A person who speaks lashon hara also offends against Sefer Vayikra, where many pesukim explicitly prohibit misuse of the tongue, such as, “You shall not go peddling gossip among your people” (19:16).
As for Sefer Bamidbar, this very week’s parshah tells the story of the Meraglim, the tragedy that held an entire generation back from entering the slandered Land of Israel. And in the fifth book of the Torah, Devarim, we are enjoined to remember the punishment of Miriam by tzaraas for speaking improperly about her brother.
And with such destructive power of the tongue, the punishment fits the crime:
“All the days the affliction is upon him, which has made him unclean, he is unclean; he shall dwell isolated; his dwelling shall be outside the camp” (Vayikra 13:46).
“He shall dwell isolated.” He may not sit even with others who have become tamei. He remains isolated because he himself disrupted relationships, as Chazal say, “In what respect is he different from others who are tamei, that he must sit alone? Since he separated a man from his wife and a man from his fellowman, he, too, shall be separate.” (Rashi)
THIS IS HOW AN ELEVATED SOCIETY preserves its integrity and spiritual health: It takes the gossipmonger, who put a wedge into relationships and picked holes in the fabric of society, and sends him away to sit alone, outside the camp — and in that unbearable solitude, he can come to appreciate the value of society. Let him realize how much he needs it. Perhaps then he will comprehend the gravity of his sin.
Yet even after his period of isolation, his rehabilitation is not yet complete. After the tzaraas has disappeared, he must perform acts of atonement that will bring him to greater self-awareness.
“And the person to be cleansed shall take two live birds… and a stick of cedar, a strip of crimson wool, and hyssop…” (ibid 14:4).

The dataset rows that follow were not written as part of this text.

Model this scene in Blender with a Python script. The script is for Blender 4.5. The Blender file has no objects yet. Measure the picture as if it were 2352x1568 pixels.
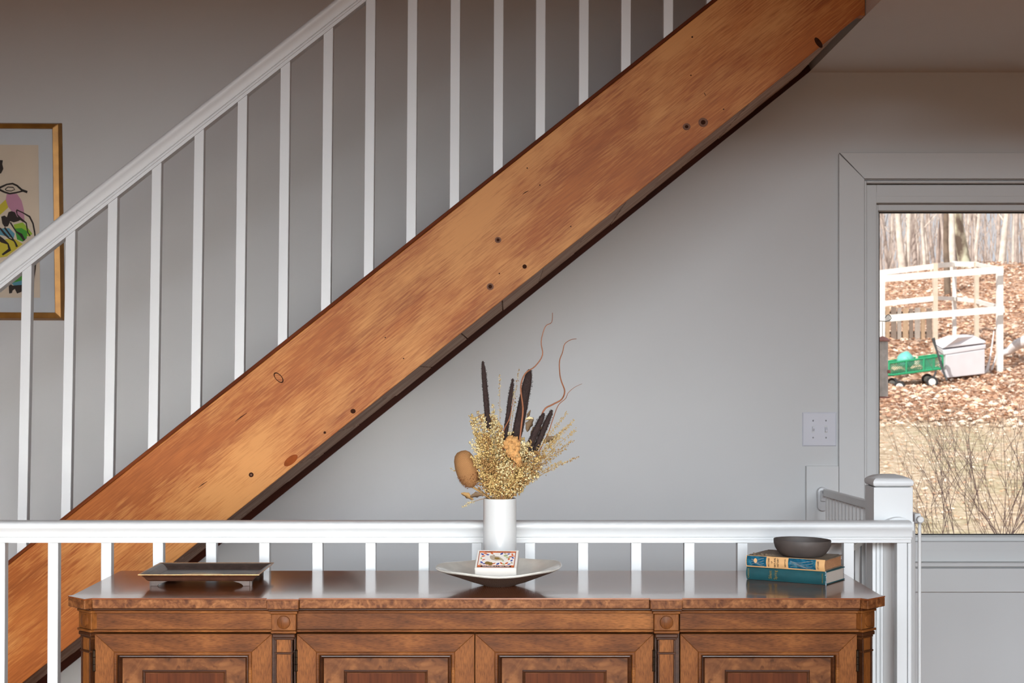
import bpy, bmesh, math, random
from mathutils import Vector, Matrix, noise
random.seed(7)
C = bpy.context.scene.collection
sc = bpy.context.scene
F = 3606.0; CX = 1166.0; HY = 858.0; EYE = 1.32
# ------------------------------------------------------------------ camera
cd = bpy.data.cameras.new('camera'); cam = bpy.data.objects.new('camera', cd); C.objects.link(cam)
cam.location = (0, 0, EYE); cam.rotation_euler = (math.pi/2, 0, 0)
cd.sensor_width = 36; cd.lens = F/2352*36
cd.shift_x = (1176-CX)/2352; cd.shift_y = (HY-784)/2352
cd.clip_start = .05; cd.clip_end = 300
cd.dof.use_dof = True; cd.dof.focus_distance = 4.15; cd.dof.aperture_fstop = 12
sc.camera = cam
# ------------------------------------------------------------------ world, sun, sky daylight, added low fill, exposure
w = bpy.data.worlds.new('world'); sc.world = w; w.use_nodes = True
w.node_tree.nodes['Background'].inputs[0].default_value = (.92, .94, 1.0, 1)
w.node_tree.nodes['Background'].inputs[1].default_value = .82
def light(name, kind, loc, rot, energy, col, **k):
    d = bpy.data.lights.new(name, kind); d.energy = energy; d.color = col
    for a, b in k.items(): setattr(d, a, b)
    o = bpy.data.objects.new(name, d); C.objects.link(o); o.location = loc; o.rotation_euler = rot
    return o
R = math.radians
light('sun', 'SUN', (0, 0, 20), (R(52), 0, R(-38)), 6.0, (1, .95, .88), angle=R(.6))
# sky seen through the glazing behind the camera; low fill lamp added to brighten the lower left
light('sky_daylight', 'AREA', (0.6, -14, 5.9), (R(90-13), 0, 0), 4300, (.83, .92, 1.0), shape='RECTANGLE', size=16, size_y=4.0)
light('low_fill_light', 'AREA', (-.6, -1.45, .80), (R(90-4.5), 0, R(5.5)), 17.5, (1, .97, .92), shape='RECTANGLE', size=3.0, size_y=1.2, spread=R(36))
sc.view_settings.view_transform = 'Standard'; sc.view_settings.look = 'None'
sc.view_settings.exposure = 0.0; sc.view_settings.gamma = 1; sc.view_settings.use_curve_mapping = False

# ------------------------------------------------------------------ helpers
WM = {}
def P(px, py, Y): return Vector(((px-CX)*Y/F, Y, EYE-(py-HY)*Y/F))
def PX(px, Y): return (px-CX)*Y/F
def PZ(py, Y): return EYE-(py-HY)*Y/F
def tag(o, label=None, cat=None, group=None, kind=None):
    if label: o['label'] = label
    if cat: o['category'] = cat
    if group: o['group'] = group
    if kind: o['kind'] = kind
    return o
def empty(name, loc, label=None, cat=None, group=None, kind=None):
    o = bpy.data.objects.new(name, None); C.objects.link(o); o.location = loc; o.empty_display_size = .1
    WM[o] = Matrix.Translation(Vector(loc))
    return tag(o, label, cat, group, kind)
def place(o, frame, parent):
    WM[o] = frame.copy()
    if parent is not None:
        o.parent = parent; o.matrix_basis = WM[parent].inverted() @ frame
    else: o.matrix_basis = frame
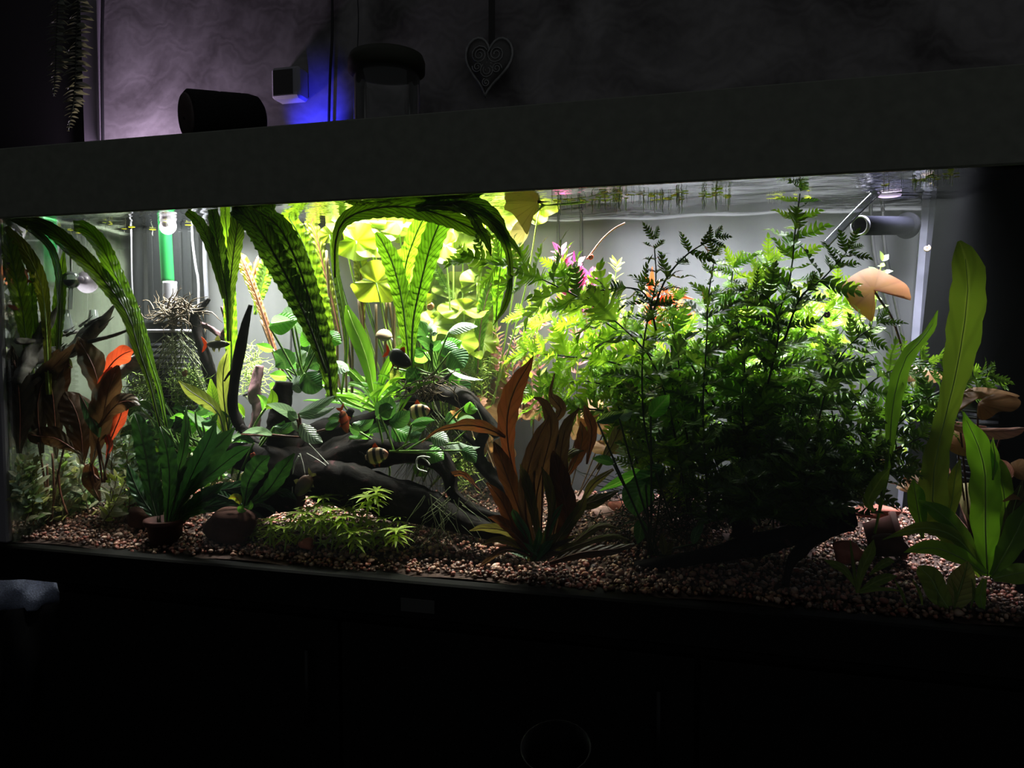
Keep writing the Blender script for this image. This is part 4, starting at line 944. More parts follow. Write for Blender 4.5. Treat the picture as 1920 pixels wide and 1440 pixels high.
leaf(c1, [(432, 640, 6), (430, 560, 18), (436, 490, 26), (444, 430, 28), (448, 390, 24)], 'crink_shade', .10, ruf=.2, crk=.4, rib='stemdk')
leaf(c1, [(428, 640, 6), (426, 560, 14), (414, 490, 26), (404, 430, 26), (398, 392, 20)], 'crink_shade', .09, tw=20, ruf=.2, crk=.4, rib='stemdk')
leaf(c1, [(420, 560, 8), (398, 470, 20), (375, 420, 22), (350, 396, 14)], 'crink_shade', .08, ruf=.2, crk=.3)
leaf(c1, [(640, 740, 4), (650, 650, 8), (642, 580, 13), (630, 510, 14), (628, 450, 16), (645, 405, 14)], 'crink_shade', .21, ruf=.6, freq=24, rib='stemg')
leaf(c1, [(532, 700, 3), (516, 660, 9), (494, 590, 12), (472, 530, 13), (452, 480, 8)], 'crink_red', .23, ruf=.9, freq=30, rib='stemred', ribr=2.2)
leaf(c1, [(500, 620, 4), (470, 530, 18), (456, 492, 24), (442, 468, 6)], 'crink_yellow', .24, ruf=.25, rib='stemred')
leaf(c1, [(478, 590, 6), (488, 545, 24), (498, 505, 30), (510, 462, 12)], 'crink_lit', .26, ruf=.4, freq=20, rib='stemg')
leaf(c1, [(640, 640, 4), (622, 560, 16), (606, 500, 24), (592, 440, 26), (570, 398, 16)], 'crink_yellow', .28, ruf=.45, freq=20, rib='stemred', ribr=2)
leaf(c1, [(684, 660, 4), (680, 580, 10), (677, 520, 24), (675, 480, 24), (674, 455, 8)], 'crink_yellow', .27, ruf=.4, freq=20, rib='stemred', ribr=2)
stalk(c1, [(630, 745), (632, 640), (618, 560), (612, 470)], 2.6, 'stembrown', .24); stalk(c1, [(650, 745), (646, 640), (632, 540), (626, 470)], 2.2, 'stembrown', .23)
stalk(c1, [(640, 740), (622, 650), (596, 560)], 2.4, 'stembrown', .26); stalk(c1, [(545, 745), (520, 680), (490, 600)], 3, 'stembrown', .24)
c2 = thing('crinkled_onion_plant', 'crinkled plant in the middle with leaves bending along the surface', 'aquatic plant', W(775, 700, .2))
leaf(c2, [(770, 700, 8), (762, 630, 22), (754, 565, 32), (738, 500, 36), (716, 452, 26), (704, 436, 6)], 'crink', .18, ruf=.1, crk=.35, rib='stemg', ribr=2.4)
leaf(c2, [(772, 690, 8), (774, 610, 22), (786, 545, 34), (806, 465, 42), (826, 415, 40), (842, 388, 26)], 'crink', .17, ruf=.14, crk=.45, rib='stemg', ribr=2.4)
leaf(c2, [(768, 640, 8), (758, 520, 22), (776, 450, 34), (800, 400, 28), (815, 385, 14)], 'crink', .205, ruf=.14, crk=.4, rib='stemg', ribr=2)
leaf(c2, [(628, 520, 6), (630, 450, 14), (652, 408, 26), (720, 388, 40), (790, 392, 42), (850, 412, 34), (905, 438, 22), (925, 446, 4)], 'crink_shade', .12, ruf=.12, crk=.4, rib='stemdk', ribr=2.2)
leaf(c2, [(780, 392, 14), (830, 378, 24), (885, 380, 28), (925, 405, 26), (946, 440, 18), (968, 465, 10), (978, 484, 2)], 'crink_shade', .11, ruf=.15, crk=.3, rib='stemdk')
leaf(c2, [(800, 385, 14), (860, 388, 22), (905, 405, 22), (935, 432, 22), (952, 470, 14), (957, 520, 10), (948, 570, 12), (925, 610, 2)], 'crink_shade', .105, ruf=.2, crk=.3, rib='stemdk')
leaf(c2, [(850, 382, 10), (880, 400, 16), (900, 430, 18), (914, 455, 14), (921, 480, 3)], 'crink_shade', .10, ruf=.35, freq=20, rib='stemdk')
leaf(c2, [(930, 600, 8), (934, 540, 24), (940, 480, 26), (938, 440, 18), (932, 425, 4)], 'crink', .2, ruf=.12, crk=.2, rib='stemg')
leaf(c2, [(895, 700, 10), (900, 620, 22), (912, 560, 26), (925, 520, 20)], 'crink_lit', .27, ruf=.3, freq=20, rib='stembrown', ribr=2.2)
leaf(c2, [(848, 560, 10), (820, 510, 18), (800, 480, 12)], 'crink_lit', .3, ruf=.4, freq=20)
for (x0, x1, y1) in ((690, 672, 560), (700, 705, 570), (712, 725, 560), (726, 742, 500), (662, 640, 560), (745, 730, 560), (660, 655, 600)):
    stalk(c2, [(x0, 760), (lerp(x0, x1, .5) + 3, 660), (x1, y1)], 2.6, 'stembrown', .25)

# ------------------------------------------------------------------ yellow green lotus
lt = thing('green_lotus', 'yellow green lotus with many wavy leaves at the back centre', 'aquatic plant', W(850, 800, .32))
LS = [(668, 452, 34, 30, 200, 'lotus', .24), (706, 530, 42, 32, 200, 'lotus', .22), (700, 452, 36, 26, 20, 'lotus', .26), (655, 405, 30, 20, 90, 'lotus_pale', .28), (607, 398, 26, 18, 60, 'lotus_pale', .29), (618, 440, 18, 14, 60, 'lotus', .27),
      (745, 415, 34, 22, 60, 'lotus', .28), (775, 440, 30, 24, 120, 'lotus', .30), (752, 500, 26, 28, 90, 'lotus', .27), (740, 545, 30, 28, 90, 'lotus', .29), (850, 425, 36, 24, 60, 'lotus_pale', .29), (868, 462, 46, 34, 100, 'lotus_pale', .30), (835, 460, 20, 22, 0, 'lotus', .27),
      (905, 455, 30, 30, 180, 'lotus_pale', .31), (810, 540, 32, 22, 110, 'lotus', .31), (850, 535, 34, 22, 60, 'lotus_pale', .32), (880, 560, 34, 22, 80, 'lotus', .31), (825, 585, 38, 26, 100, 'lotus', .30), (870, 580, 40, 16, 90, 'lotus', .28), (850, 610, 34, 36, 80, 'lotus', .29),
      (790, 575, 26, 24, 60, 'lotus', .31), (905, 600, 24, 26, 100, 'lotus', .32), (912, 400, 40, 26, 60, 'lotus', .28), (885, 405, 40, 24, 30, 'lotus', .31), (985, 398, 38, 24, 90, 'lotus_pale', .27), (1012, 385, 30, 20, 100, 'lotus_pale', .25), (960, 405, 26, 22, 60, 'lotus', .29),
      (812, 610, 30, 26, 60, 'lotus', .27), (895, 530, 28, 24, 110, 'lotus', .29), (862, 640, 28, 24, 90, 'lotus', .27), (905, 640, 24, 30, 70, 'lotus', .29), (778, 530, 24, 22, 90, 'lotus', .26), (930, 430, 28, 22, 120, 'lotus', .29), (790, 410, 30, 18, 40, 'lotus', .29), (690, 415, 30, 20, 70, 'lotus', .28), (640, 420, 22, 18, 70, 'lotus', .26), (830, 655, 30, 26, 90, 'lotus', .31), (885, 660, 26, 34, 80, 'lotus', .33), (765, 690, 30, 30, 90, 'lotus', .30), (800, 700, 32, 30, 40, 'lotus', .31), (925, 690, 26, 26, 80, 'lotus', .33), (740, 640, 20, 24, 70, 'lotus', .32), (840, 700, 24, 30, 100, 'lotus', .32)]
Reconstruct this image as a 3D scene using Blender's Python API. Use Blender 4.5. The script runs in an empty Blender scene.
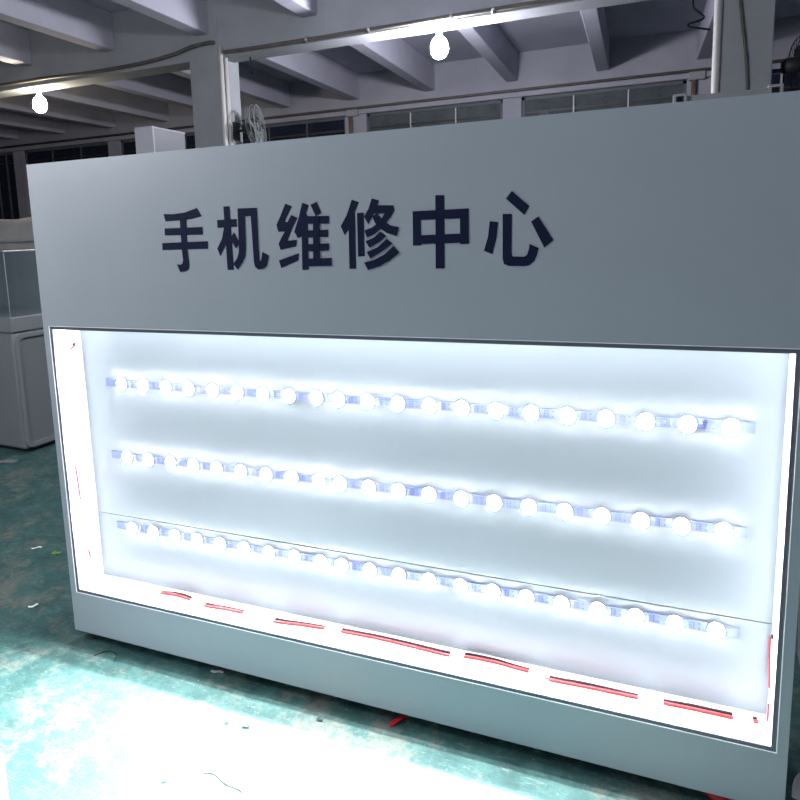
import bpy, bmesh, math, random
from mathutils import Vector, Matrix

random.seed(7)
C = bpy.context.scene.collection
FZ = -0.045                      # floor level (the sign's underside is z = 0)

# ---------------------------------------------------------------- materials
def mat(name, col, rough=0.6, metal=0.0, emit=None, estr=0.0, spec=0.5):
    m = bpy.data.materials.new(name); m.use_nodes = True
    b = m.node_tree.nodes['Principled BSDF']
    b.inputs['Base Color'].default_value = (*col, 1)
    b.inputs['Roughness'].default_value = rough
    b.inputs['Metallic'].default_value = metal
    b.inputs['Specular IOR Level'].default_value = spec
    if emit:
        b.inputs['Emission Color'].default_value = (*emit, 1)
        b.inputs['Emission Strength'].default_value = estr
    return m

def nz(nt, scale, detail=4, rough=0.6, vec=None, dist=0.0):
    n = nt.nodes.new('ShaderNodeTexNoise')
    n.inputs['Scale'].default_value = scale; n.inputs['Detail'].default_value = detail
    n.inputs['Roughness'].default_value = rough; n.inputs['Distortion'].default_value = dist
    if vec is not None: nt.links.new(vec, n.inputs['Vector'])
    return n.outputs['Fac']

def ramp(nt, fac, stops):
    r = nt.nodes.new('ShaderNodeValToRGB')
    els = r.color_ramp.elements
    els[0].position, els[0].color = stops[0][0], (*stops[0][1], 1)
    els[1].position, els[1].color = stops[-1][0], (*stops[-1][1], 1)
    for p, c in stops[1:-1]:
        e = els.new(p); e.color = (*c, 1)
    nt.links.new(fac, r.inputs['Fac'])
    return r.outputs['Color']

def mixc(nt, fac, a, b):
    m = nt.nodes.new('ShaderNodeMix'); m.data_type = 'RGBA'
    nt.links.new(fac, m.inputs[0])
    for s, v in ((m.inputs[6], a), (m.inputs[7], b)):
        if isinstance(v, tuple): s.default_value = (*v, 1)
        else: nt.links.new(v, s)
    return m.outputs[2]

def noisy(name, c1, c2, scale, rough=0.8, bump=0.0, stain=None):
    m = mat(name, c1, rough); nt = m.node_tree; b = nt.nodes['Principled BSDF']
    tc = nt.nodes.new('ShaderNodeTexCoord')
    f = nz(nt, scale, 6, 0.65, tc.outputs['Object'])
    col = ramp(nt, f, [(0.3, c1), (0.7, c2)])
    if stain:
        g = nz(nt, scale * 2.3, 5, 0.7, tc.outputs['Object'], 0.6)
        r = ramp(nt, g, [(0.60, (0, 0, 0)), (0.74, (1, 1, 1))])
        col = mixc(nt, r, col, stain)
    nt.links.new(col, b.inputs['Base Color'])
    if bump:
        bp = nt.nodes.new('ShaderNodeBump'); bp.inputs['Strength'].default_value = bump
        bp.inputs['Distance'].default_value = 0.01
        nt.links.new(nz(nt, scale * 12, 4, 0.6, tc.outputs['Object']), bp.inputs['Height'])
        nt.links.new(bp.outputs['Normal'], b.inputs['Normal'])
    return m

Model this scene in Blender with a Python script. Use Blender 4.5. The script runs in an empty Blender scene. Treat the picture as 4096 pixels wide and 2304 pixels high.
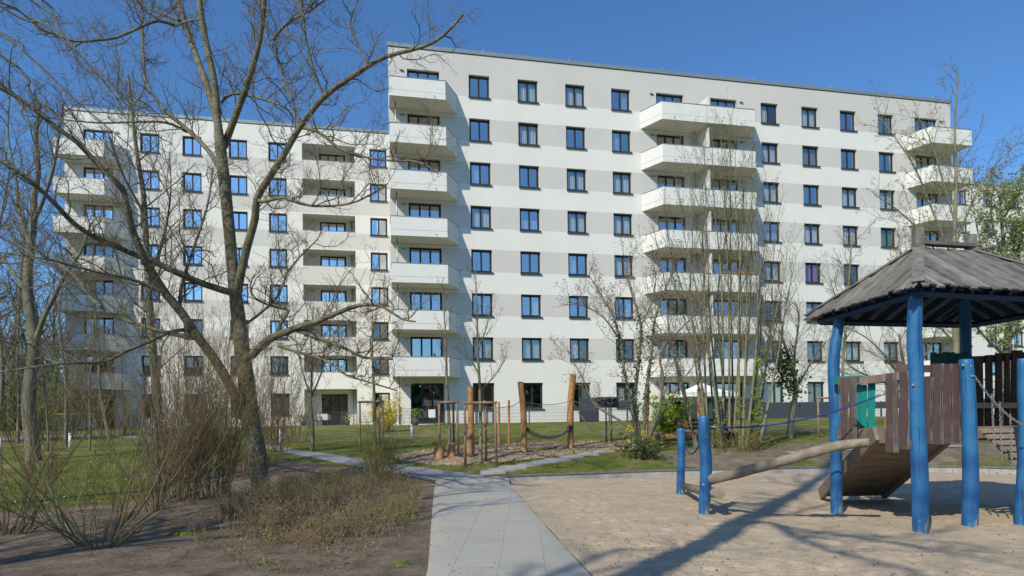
import bpy, bmesh, math, random
import numpy as np
from math import sin, cos, tan, pi, radians, sqrt, atan2
from mathutils import Vector, Matrix
random.seed(7)
rnd = random.random
def ru(a, b): return a + (b - a) * random.random()
SC = bpy.context.scene
COL = SC.collection

# ------------------------------------------------------------------ camera
EYE = 1.6
F, PIT, ROL, SY = 2720.0, 0.019268, -0.01614968, 480.3177
TH, D1, D2 = 0.21902854, 44.28633, 57.91807
FW = Vector((0, cos(PIT), sin(PIT))); RT = Vector((1, 0, 0)); UPV = RT.cross(FW)
CR = RT * cos(ROL) + UPV * sin(ROL); CU = -RT * sin(ROL) + UPV * cos(ROL)
cd = bpy.data.cameras.new('camera'); cam = bpy.data.objects.new('camera', cd); COL.objects.link(cam)
cd.sensor_width = 36; cd.lens = 36 * F / 4096; cd.shift_y = SY / 4096
cd.clip_end = 3000; cd.clip_start = 0.05
cam.matrix_world = Matrix(((CR.x, CU.x, -FW.x, 0), (CR.y, CU.y, -FW.y, 0), (CR.z, CU.z, -FW.z, EYE), (0, 0, 0, 1)))
SC.camera = cam
OV = 4096 / 2576
def ray(X, Y):
    return FW + CR * ((X * OV - 2048) / F) - CU * ((Y * OV - 1152 - SY) / F)
def at(X, Y, depth):                        # survey point at a distance from the camera plane
    d = ray(X, Y) * depth
    return (d.x, d.y, d.z + EYE)

# ------------------------------------------------------------------ terrain
PY = [-500, 16.5, 18.2, 19.3, 21, 22, 24, 27, 30, 35, 40, 44, 3000]
PZ = [0.0, 0.0, .17, .36, .58, .64, .72, .90, 1.05, 1.28, 1.44, 1.5, 1.5]
KERB = [(-0.32, 17.7), (1.6, 18.2), (3.6, 18.75), (5.2, 18.95), (7.0, 19.1), (9.0, 19.1), (10.6, 19.0), (12.0, 18.6), (13.2, 17.5), (15.5, 15.4), (17.5, 13.0)]
def kerb_y(x): return np.interp(x, [k[0] for k in KERB], [k[1] for k in KERB])
SANDL = [(1.1, 4.0), (.82, 6.9), (.52, 10.2), (.15, 14.6), (-.08, 16.6), (-0.22, 17.7)]   # right edge of the paving (y -> x)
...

“Live birds” — because tzaraas comes as a result of evil speech, which is an act of chattering, and therefore he is required to bring birds, which twitter constantly.
“And a stick of cedar” — because tzaraas comes as a result of haughtiness [symbolized by the towering cedar tree].
“A strip of crimson wool, and hyssop” — in order that he come down from his haughtiness like the worm [which produces the crimson dye] and like the [lowly] hyssop plant.
Before he returns to the camp and to society, his korban impresses upon him that the root of his sin is arrogance, a feeling of disdain toward others which allowed him to speak badly of them. Let him bring the lowly hyssop, then, and the crimson wool from the worm, as a reminder that a little humility would go a long way toward giving him a healthier attitude toward others and toward society as a whole.
And so it was in that strange, faraway land — a world that seems so foreign to this “advanced” generation, with our sophisticated mass communication. Are we ready to make the trip?